The following waters were scheduled to be stocked with trout last week:  Hoosic River in Clarksburg, Cheshire and Adams; Green River in Alford, Egremont and Great Barrington; Williams River in West Stockbridge and Great Barrington, Westfield River in Becket, Chester, Chesterfield, Huntington and Middlefield; Deerfield River in Buckland, Charlemont and Florida; Pelham Brook in Charlemont and Rowe, Dry Brook and South Brook in Cheshire, Housatonic River (C&R) in Lee and Stockbridge, Dunbar Brook in Monroe, and the following lakes:  Ashfield, Upper Highland, Littleville, Pontoosuc, Laurel, Windsor, Pelham  and Goose Pond. *****

In his monthly report to the BCLS, DFW Manager Andrew Madden reported a couple of interesting tidbits.  He announced that the DFW recently acquired 60+ acres of land in Hinsdale abutting the Hinsdale Flats Wildlife Management Area.  The acquisition included fields and wetlands and improves access and protects huntable areas on existing land.

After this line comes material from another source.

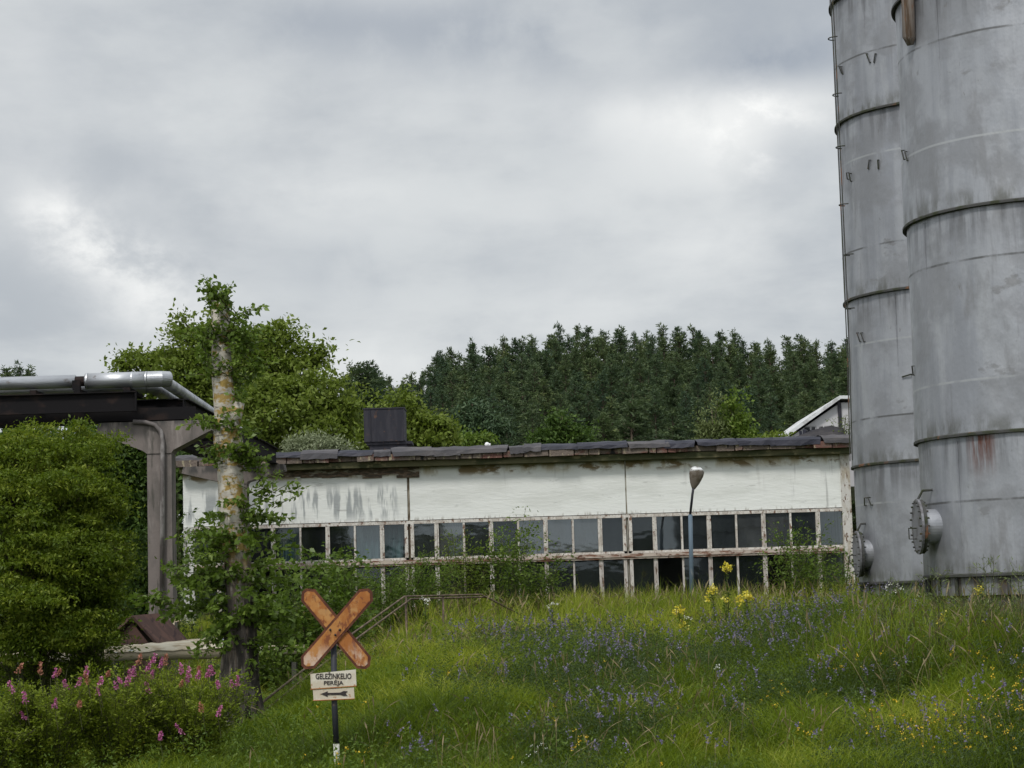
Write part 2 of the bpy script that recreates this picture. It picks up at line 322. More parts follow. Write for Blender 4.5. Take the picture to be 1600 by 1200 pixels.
b = MB(); b.box(XL+.3, XR-.26, YB+.02, YB+.3, Z_GR-.8, Z_SILL-.06); b.build('plinth_wall', layered('brick_plinth', (.40,.39,.37), [dict(col=(.25,.22,.19), scale=(4,4,12))], .9, bump=((4,4,14),1,.03)), fb)
b = MB(); b.box(XL+.3, XR-.26, YB-.06, YB+.2, Z_SILL-.06, Z_SILL); b.build('sill', m_frame2, fb)
# bare strips of brick where the whitewash has fallen under the eaves
b = MB()
xx = XJ0+1.9
for k in range(9):
    wd = random.uniform(.35, .8); zt = Z_GUT-.01; b.box(xx, xx+wd, YB-.018-.003*k, YB+.02, Z_GUT-random.uniform(.17,.3), zt); xx += wd
    if xx > XJ1+.8: break
b.build('bare_brick', m_brick, fb)
b = MB(); b.box(XL-.05, XR+.06, YB-.30, YB+.3, Z_GUT, Z_SLAB-.0, 0); b.build('eaves_beam', m_moss, fb)
b = MB(); x = XL-.1
while x < XR+.1:                                                    # ribbed slab ends of the roof
    wd = random.uniform(.22, .9)
    x1 = min(x+wd, XR+.12)
    if random.random() < .80: b.box(x, x1-.03, YB-.42-random.uniform(0,.05), YB-.1, Z_SLAB+.003, Z_FELT+.03, j=.012)
    x = x1
b.box(XL-.1, XR+.1, YB-.34, YB+12, Z_SLAB+.02, Z_FELT+.02); b.build('roof_slab', m_slab, fb)
b = MB(); x = XL-.12; i = 0                                          # felt strips folded over the roof edge
while x < XR+.1:
    wd = random.choice((.45, .8, 1.1, 1.35, 1.0)); x1 = min(x+wd, XR+.15); lift = random.uniform(0,.05); dr = random.uniform(-.05,.04); sk = random.uniform(-.18,.18)
    k = int(random.random() < .5); n = 5
    prof = [(YB-.47-lift, Z_FELT+dr-.02), (YB-.45-lift, Z_FELT+.10), (YB-.32, Z_ROOF-.03+lift), (YB+.1, Z_ROOF+.02+lift), (YB+1.2, Z_ROOF+.05)]
    vs = []
    for q in range(n+1):
        xq = x+(x1-x+.02)*q/n
        for (yy, zz) in prof: vs.append((xq+sk*(1-(zz-Z_FELT)/.25)*.5, yy+random.uniform(-.012,.012)-.004*i % .02, zz+random.uniform(-.018,.018)))
    b.add(vs, [(q*5+r, q*5+r+1, (q+1)*5+r+1, (q+1)*5+r) for q in range(n) for r in range(4)], k)
    x = x1; i += 1
b.box(XL, XR, YB+1.0, YB+12, Z_FELT+.03, Z_ROOF+.045, 0)
b.build('roofing_felt', [m_felt, m_felt2], fb)
b = MB(); b.box(XL, XL+.25, YB+.3, YB+12, Z_GR-.6, Z_FELT-.003); b.box(XR-.25, XR, YB+.3, YB+12, Z_GR-.6, Z_FELT-.003); b.box(XL, XR, YB+12, YB+12.25, Z_GR-.6, Z_FELT-.003)
b.box(XL+.26, XR-.26, YB+.3, YB+11.9, Z_GR-.25, Z_GR-.12); each(b, 'rear_wall', m_grey, fb)
b = MB(); b.box(XL+.27, XR-.27, YB+4.2, YB+4.3, Z_GR-.1, Z_SLAB); b.build('partition_wall', m_dark, fb)
# windows: 3 bays x 2 rows, eight panes each
dusty_up = {(1,1),(1,4),(1,5),(1,6),(2,5),(2,4),(0,1)}
for row in (0, 1):
    zt, z0 = (Z_WB-.02, Z_RAILT) if row == 0 else (Z_RAILB, Z_SILL)
    for bay in range(3):
        xa = XJ0+bay*BAY; nodes = [(xa+BAY*i/8, (.0 if i in (0, 8) else (.058 if i % 2 else .028))) for i in range(9)]
        x_in0, x_in1 = xa+.10, xa+BAY-.10
        if bay == 0: x_in0 = XL+.30; nodes = [(x_in0, 0)]+nodes[1:]
        if bay == 2: x_in1 = XR-.26; nodes = nodes[:-1]+[(x_in1, 0)]
        mf = m_paint if row == 0 else m_frame2; f = MB()
        if row == 0:
            f.box(xa+.002 if bay else x_in0, x_in1+.098 if bay < 2 else x_in1, YB-.03, YB+.14, zt-.085, zt)           # head
            f.box(x_in0, x_in1, YB-.015, YB+.12, z0, z0+.06)
        tw = 1 if row == 0 else .95
        if bay > 0: f.box(xa+.036, x_in0+.03, YB-.045, YB+.14, z0+.061 if row == 0 else z0, zt-.086 if row == 0 else zt)
        if bay < 2: f.box(x_in1-.03, xa+BAY-.036, YB-.045, YB+.14, z0+.061 if row == 0 else z0, zt-.086 if row == 0 else zt)
        for (x, hw) in nodes[1:-1]:
            f.box(x-hw*tw, x+hw*tw, YB-.02, YB+.10, z0+.061 if row == 0 else z0, zt-.086 if row == 0 else zt, j=.004)
            if hw > .04: f.box(x-.012, x+.012, YB-.045, YB-.021, z0+.08, zt-.1)
        wf = f.build('window', mf, fb)
        for i in range(8):
            if row == 1 and random.random() < .22: continue       # missing glass
            x0 = max(nodes[i][0]+nodes[i][1], x_in0)+.004; x1 = min(nodes[i+1][0]-nodes[i+1][1], x_in1)-.004
            if x1 < x0: continue
            tl = random.uniform(-.012, .012); tl2 = random.uniform(-.008, .008)
            g = MB().quad((x0, YB+.05+tl2, z0+.01), (x1, YB+.05-tl2, z0+.01), (x1, YB+.05+tl-tl2, zt-.03), (x0, YB+.05+tl+tl2, zt-.03))
            g.build('pane', g_dusty if (row == 0 and (bay, i) in dusty_up) else (g_dark if (row == 1 or random.random() < .35) else g_clear), wf)
b = MB(); b.box(XL+.3, XR-.26, YB-.075, YB+.14, Z_RAILB+.003, Z_RAILT-.003); b.box(XL+.3, XR-.26, YB-.1, YB-.076, Z_RAILB+.055, Z_RAILB+.075)
b.build('transom_rail', m_rustrail, fb)
# raised felt and dark lower strip at the right end of the roof
pt = lambda px, py, y: (lambda p: (p.x, p.z))(at(px, py, y))
b = MB(); b.prism([pt(1225,690,55), pt(1268,674,55), pt(1292,668,55), pt(1312,672,55), pt(1316,692,55)], YB+.35, YB+3.4, 0)
for k in range(9):
    x0, z0 = pt(1262+k*6, 676, 55); hh = random.uniform(.14,.32); b.box(x0, x0+.09, YB+2.6, YB+2.66, z0-.1, z0+hh, 1, j=.02)
b.build('roof_upstand', [m_felt, m_felt2], fb)
def curtain(px0, px1, label, colr):
    x0, x1 = xb_(px0), xb_(px1); n = 40; vs = []
    for q in range(n+1):
        xq = x0+(x1-x0)*q/n; yy = YB+.32+.05*math.sin(q*1.3)+.02*math.sin(q*3.1)
        vs += [(xq, yy, Z_RAILT-.05), (xq+.01, yy+.01, Z_WB-.12)]
    c = MB().add(vs, [(2*q, 2*q+2, 2*q+3, 2*q+1) for q in range(n)]).build('curtain', layered('curtain_cloth', colr, [dict(col=(.05,.12,.13), scale=(9,1,.5), lo=.5, hi=.58), dict(col=(.2,.3,.32), scale=(5,1,1))], .9), None, True, origin=(x0, YB+.32, Z_RAILT))
    tag(c, label, 'curtain')
curtain(434, 466, 'pale striped curtain hanging behind the leftmost upper window pane beside the birch trunk', (.55,.55,.5))
curtain(556, 628, 'teal curtain hanging behind the upper panes just left of the first wall joint', (.12,.2,.22))
curtain(700, 722, 'thin grey curtain hanging behind an upper pane right of the first wall joint', (.16,.18,.19))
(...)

He also reported that as a result of eagle surveys he is seeing a sharp increase in eagle nests.  They are popping up in new places.  In fact, on the day of his report, he learned about two more new nests.  Up to 46 nesting pairs now exist in the state; whereas, just a few years ago the number was 24 to 26. If you hear of any new nests let him know.